Por eso, cuando se entera que los servicios de inteligencia de Israel le siguen
los pasos como perros de presa: “Klaus siguió tosiendo, muy rubicundo,
inhalando el aire con un silbido y con los ojos que se le salían, pero dio un
último tosido y se calmó. Pensó que si la Mossad iba a secuestrarlo en La Paz o
en Lima tendría que ponerse en los tobillos un collar con púas de acero como
los de su doberman, para que a sus captores no les fuese tan fácil
aprisionarlo.”
Y, por otro
lado, se abre la otra perspectiva (a la vez sorpresiva) de las luchas populares
(que tienen un único cordón umbilical que las une en todo el mundo), a partir
del capítulo 15, se abre un nuevo frente narrativo: los republicanos españoles
que, casi paralelamente, llegan a refugiarse en América. Y se constituyen en
adoctrinadores de esas luchas (no olvidemos la participación de Alberto Bayo
Giroud en los preparativos de la revolución cubana). Y uno de esos españoles,
Iván Gonzales –protagonista del capítulo 15–, encuentra apoyo en el peruano
Anselmo Sánchez y en su hija Manuela, siendo esta última quien tiene en sus
manos la oportunidad de ajusticiar al “carnicero de Lyon”, convertido en
“carnicero de Lima” (empleándose como fámula en casa de este), luego de que su
padre fuera victimado por la policía secreta “peruana” asesorada por Klaus
Barbie. La performance de este no solo lo convierte en “el carnicero de Lima”,
sino de toda América Latina. Cada una de nuestras dolidas repúblicas ha tenido
un Klaus Barbie en su historia. Es pertinente mencionar sólo a los más feroces:
Rafael Leonidas Trujillo, Rep. Dominicana (1930-1961); Anastasio
Somoza, Nicaragua (toda una dinastía: 1937-1956); Gustavo
Rojas Pinilla, Colombia (1953-1957); Francois Duvalier, Haití
(1957-1971); Carlos Castillo Armas, Guatemala (1954-1957); Fulgencio Batista,
Cuba (1952-1959); Humberto Branco, Brasil (1964-1967); Hugo Banzer, Bolivia
(1971-1978); Alfredo Stroessner, Paraguay (1954-1989); Juan María Bordaberry,
Uruguay (1972-1976); Augusto Pinochet, Chile (1973-1990); Alberto Fujimori,
Perú (1990-2000). Sin mencionar, por obvios, a los que han gobernado USA, lo
cierto es que cada cual se empeñó en ser una “versión mejorada” de su común
padre putativo.
Pero Manuelita
Sánchez y su padre y los milicianos españoles y todos los mártires de esos
carniceros en Nuestra América son nuestros padres y madres apodícticos.
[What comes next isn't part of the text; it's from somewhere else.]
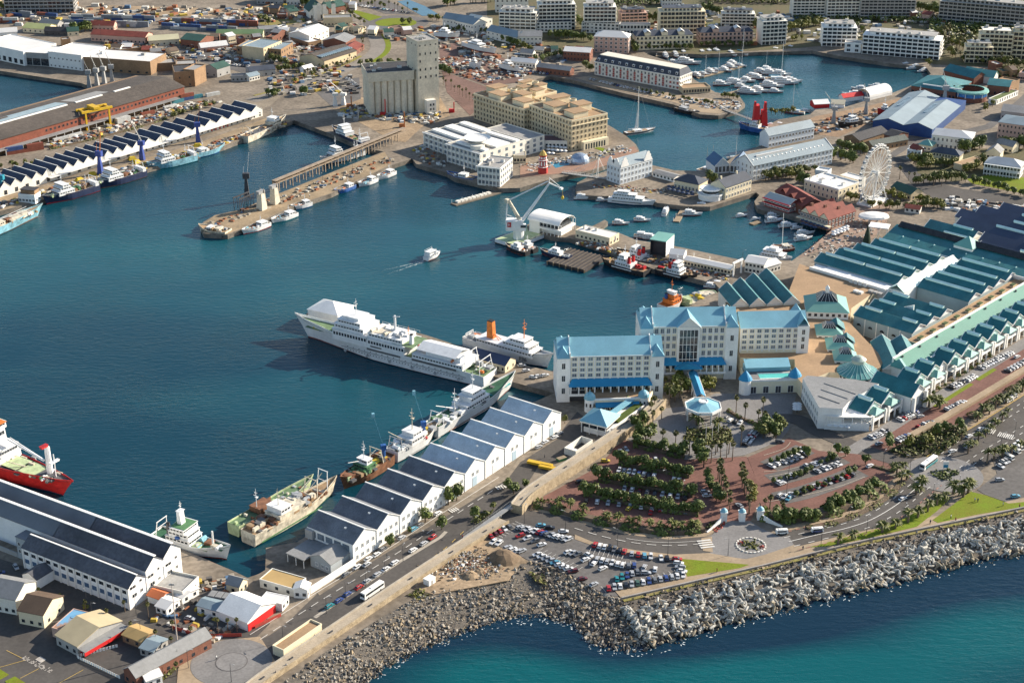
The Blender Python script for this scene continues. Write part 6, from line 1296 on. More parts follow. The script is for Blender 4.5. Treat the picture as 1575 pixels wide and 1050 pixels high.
sheet('lawn',[(16,-60,930),(16,55,1000),(16,0,1030),(16,-60,1040)],GRASS,'scrap of lawn at the lower corner',3);sheet('lawn',[(16,90,1010),(16,170,1060),(16,60,1080),(16,30,1040)],GRASS,'second scrap of lawn at the bottom edge',3)
STONEW=mat('tan_stone_wall',(.34,.27,.175),.95,.35,.35,fine=.3,c2=(.22,.165,.10),bump=.6)
PATHM=mat('wall_walk',(.36,.30,.22),.9,.2,.1,fine=.15)
wl_=smooth_line([p(q)for q in[(17,-60,1100),(17,60,1010),(17,430,762),(17,830,492),(17,1230,232),(17,1520,52),(14,60,462),(14,330,282),(14,600,100),(10,760,780),(10,850,690)]],5)
hs=[1.5 if i<25 else 4.2 for i in range(len(wl_))]
Lf,Rt=strip_pts(wl_,5.6);mb=MB();mt=MB();n=len(wl_)
for i in range(n-1):
 a0,a1,b0,b1,h0,h1=Lf[i],Lf[i+1],Rt[i],Rt[i+1],hs[i]+GZ,hs[i+1]+GZ
 if i in(24,26):mb.add([(*a0,GZ-.5),(*b0,GZ-2.5),(*b0,hs[i-(i==24)]+GZ),(*a0,hs[i-(i==24)]+GZ)],[(0,1,2,3)])
 if i in(24,25):continue
 mb.add([(*a0,GZ-.5),(*a1,GZ-.5),(*a1,h1),(*a0,h0),(*b0,GZ-2.5),(*b1,GZ-2.5),(*b1,h1),(*b0,h0)],[(1,0,3,2),(4,5,6,7)])
 mt.add([(*a0,h0),(*a1,h1),(*b1,h1),(*b0,h0)],[(3,2,1,0)])
PW=tng('promenade_wall','long tan stone promenade wall climbing to the hotel','wall');mb.mk('stone_face',STONEW,PW);mt.mk('walkway',PATHM,PW)
for s_,nm in((2.6,'parapet'),(-2.6,'parapet')):
 E,F_=strip_pts(wl_,.45,s_);m3=MB()
 for i in range(n-1):
  if i in(24,25):continue
  q=[(*E[i],hs[i]+GZ),(*E[i+1],hs[i+1]+GZ),(*F_[i+1],hs[i+1]+GZ),(*F_[i],hs[i]+GZ)]
  m3 .add(q+[(x,y,z+.75)for x,y,z in q],[(0,1,5,4),(1,2,6,5),(2,3,7,6),(3,0,4,7),(4,5,6,7)][::1])
 m3 .mk(nm,STONEW if s_<0 else KERB,PW)
for i in range(1,n-1,3):
 q=wl_[i];MB().box(-.9,.9,-.25,.25,0,.45).mk('bench',DSTEEL,PW,(q.x,q.y,GZ+hs[i]),atan2((wl_[i+1]-wl_[i]).y,(wl_[i+1]-wl_[i]).x))
sw=MB();E,F_=strip_pts(ln,.7,-1.2)
for i in range(len(ln)-1):
 q=[(*E[i],GZ),(*E[i+1],GZ),(*F_[i+1],GZ),(*F_[i],GZ)];sw.add(q+[(x,y,z+.8)for x,y,z in q],[(0,1,5,4),(1,2,6,5),(2,3,7,6),(3,0,4,7),(4,5,6,7)])
tag(sw.mk('sea_wall',mat('sea_wall_concrete',(.30,.27,.24),.9,.25,.2,fine=.15)),'low concrete sea wall edging the promenade','wall')
fr_=frame((13,1235,702),(14,55,470));L=fr_[2];r=tng('footbridge','long grey steel footbridge ramp rising beside the stone wall','bridge',fr_[0],fr_[1])
MB().add([(0,-1.2,.3),(L,-1.2,4.1),(L,1.2,4.1),(0,1.2,.3),(0,-1.2,0),(L,-1.2,3.7),(L,1.2,3.7),(0,1.2,0)],[(0,1,2,3),(4,5,1,0),(7,3,2,6),(5,6,2,1)]).mk('deck',STEEL,r)
for s_ in(-1.2,1.2):
 mb=MB().bar((0,s_,1.4),(L,s_,5.2),.08).bar((0,s_,.9),(L,s_,4.7),.05)
 for i in range(26):mb.bar((i*L/25,s_,.3+3.8*i/25),(i*L/25,s_,1.4+3.8*i/25),.05)
 mb.mk('railing',STEEL,r)
for i in range(4):MB().cyl((L*(.35+.2*i),0,-.3),(L*(.35+.2*i),0,.2+3.8*(.35+.2*i)),.35).mk('pier',OFFW,r)
for k,q in EN([(14,1230,590),(14,1340,592),(14,1450,580)]):
 A=p(q);r=tng('gate_pillar',('white gate pillar with blue cap on the hedge side of the drive','white gatehouse pillar with blue dome in the middle of the drive','white gate pillar with blue cap on the fan car park side')[k],'pillar',(A.x,A.y,GZ),0,'blue capped pillars of the hotel gate')
 MB().box(-1.3,1.3,-1.3,1.3,-.2,4.4).box(-1.6,1.6,-1.6,1.6,4.2,4.6).mk('shaft',HTRIM,r);MB().lathe([(1.5,4.6),(1.3,5.3),(.7,5.9),(.1,6.2)],10).mk('cap',BLUER,r)
for k,(a,b)in EN([((14,1130,665),(14,1225,598)),((14,1460,590),(15,112,632))]):
 fr_=frame(a,b);r=tng('gate_wall',('white sweeping gate wall beside the red flower bed','long white sweeping gate wall beside the dark shrubs')[k],'wall',fr_[0],fr_[1])
 L=fr_[2];hs_=[(0,.6),(L*.5,1.4),(L,3)]if k==0 else[(0,3),(L*.5,1.6),(L,.6)]
 MB().ext([(0,-.3),(L,-.3)]+hs_[::-1],-.25,.25,0,'y').mk('panel',HTRIM,r)
# ships and boats
BC={}
def bm(k):
 if k not in BC:
  c={'white':(.68,.68,.66),'navy':(.02,.03,.07),'black':(.02,.02,.022),'red':(.40,.02,.02),'boot':(.20,.045,.03),'teal':(.03,.22,.24),'lblue':(.20,.42,.50),'rust':(.20,.09,.045),'cream':(.58,.52,.40),'green':(.07,.17,.07),'dkgreen':(.03,.10,.05),'wood':(.30,.20,.11),'orange':(.60,.17,.03),'yellow':(.55,.38,.03),'grey':(.32,.33,.33),'deckg':(.13,.20,.10),'blue':(.03,.10,.30),'pgreen':(.38,.45,.25),'dkgrey':(.10,.10,.10)}[k]
  BC[k]=mat('boat_'+k,c,.45 if k in('white','navy','red','blue')else.7,.22 if k not in('white',)else.08,.35,c2=None if k not in('rust','cream','lblue')else tuple(x*.55 for x in c),thr=(.35,.6),fine=.06 if k!='rust' else.3)
 return BC[k]
def hull(L,B,fb,br=1.6,sr=1.1,hc='white',bc='boot',dc='wood',bulw=.8,rake=.05,stern=.82,fine=2.2,stripe=None):
 n=14;v=[];
 st=[]
 for i in range(n+1):
  t=i/n
  f=(stern+(1-stern)*min(1,t/.3))if t<.3 else(1 if t<.55 else max(.015,1-((t-.55)/.45)**fine))
  fw=f*(.93 if t<.55 else max(.0,1-.9*((t-.55)/.45)**1.2)*.93+.0)
  zd=fb*(1+(br-1)*max(0,(t-.45)/.55)**2+(sr-1)*max(0,(.3-t)/.3)**1.5)
  st.append((t,f*B/2,max(.02,fw*B/2),zd))
 mb=MB();dk=MB()
 def row(t,fd,fw,zd):
  xd=t*L+(rake*L if t>.9 else rake*L*max(0,(t-.6)/.4)**2*.8);xw=t*L-(0 if t<.9 else.02*L)
  return[(xw,fw*.8,-.7),(xw,fw,.55),(xd*.4+xw*.6,fw*.55+fd*.45,.55+(zd-.55)*.5),(xd,fd,zd+bulw)],(xd,fd,zd)
 for s in(1,-1):
  base=len(mb.v);rows=[row(*a)[0]for a in st]
  for r_ in rows:mb.v+=[(x,s*y,z)for x,y,z in r_]
  for i in range(n):
   for k in range(3):
    a,b=base+4*i+k,base+4*(i+1)+k
    q=(a,b,b+1,a+1)if s<0 else(b,a,a+1,b+1)
    mb.f.append(q);mb.m.append(1 if k==0 else 0)
  inn=[(row(*a)[1])for a in st];b2=len(mb.v)
  for x,y,z in inn:mb.v+=[(x-(.3 if x>L*.97 else 0),s*max(.01,y-.18),z+bulw),(x-(.3 if x>L*.97 else 0),s*max(.01,y-.18),z)]
  for i in range(n):
   a,b=b2+2*i,b2+2*(i+1);mb.f.append((a,b,b+1,a+1)if s>0 else(b,a,a+1,b+1));mb.m.append(0)
   o0,o1=base+4*i+3,base+4*(i+1)+3;mb.f.append((o0,o1,b,a)if s<0 else(o1,o0,a,b));mb.m.append(2)
 r0=row(*st[0])[0]
 mb.add([(x,y,z)for x,y,z in r0]+[(x,-y,z)for x,y,z in r0[::-1]],[tuple(range(8))],0)
 d0=[row(*a)[1]for a in st]
 for i in range(n):
  (x0,y0,z0),(x1,y1,z1)=d0[i],d0[i+1];dk.add([(x0,-y0,z0),(x1,-y1,z1),(x1,y1,z1),(x0,y0,z0)],[(0,1,2,3)])
 return mb,dk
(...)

Nosotros somos herederos de las víctimas de esos carniceros. Si muchos de ellos
fracasaron en su intento justiciero (como es el caso de Manuelita Sánchez, en
la novela), con ese solo intento queda abierta la posibilidad de que otras
Manuelitas Sánchez continúen con ese objetivo supremo de alcanzar justicia (sin
olvido ni perdón) en contra del nazi-fascismo, porque si bien el “carnicero de
Lyon” murió viejo y loco en su cárcel perpetua, sus herederos siguen adosando a
su actividad carnicera el nombre de los pueblos que luchan por acabar con la
ideología de los Hitlers y Mussolinis que gobiernan el mundo como líderes del
ultra capitalismo liberal: el más feroz carnicero de la Historia Universal.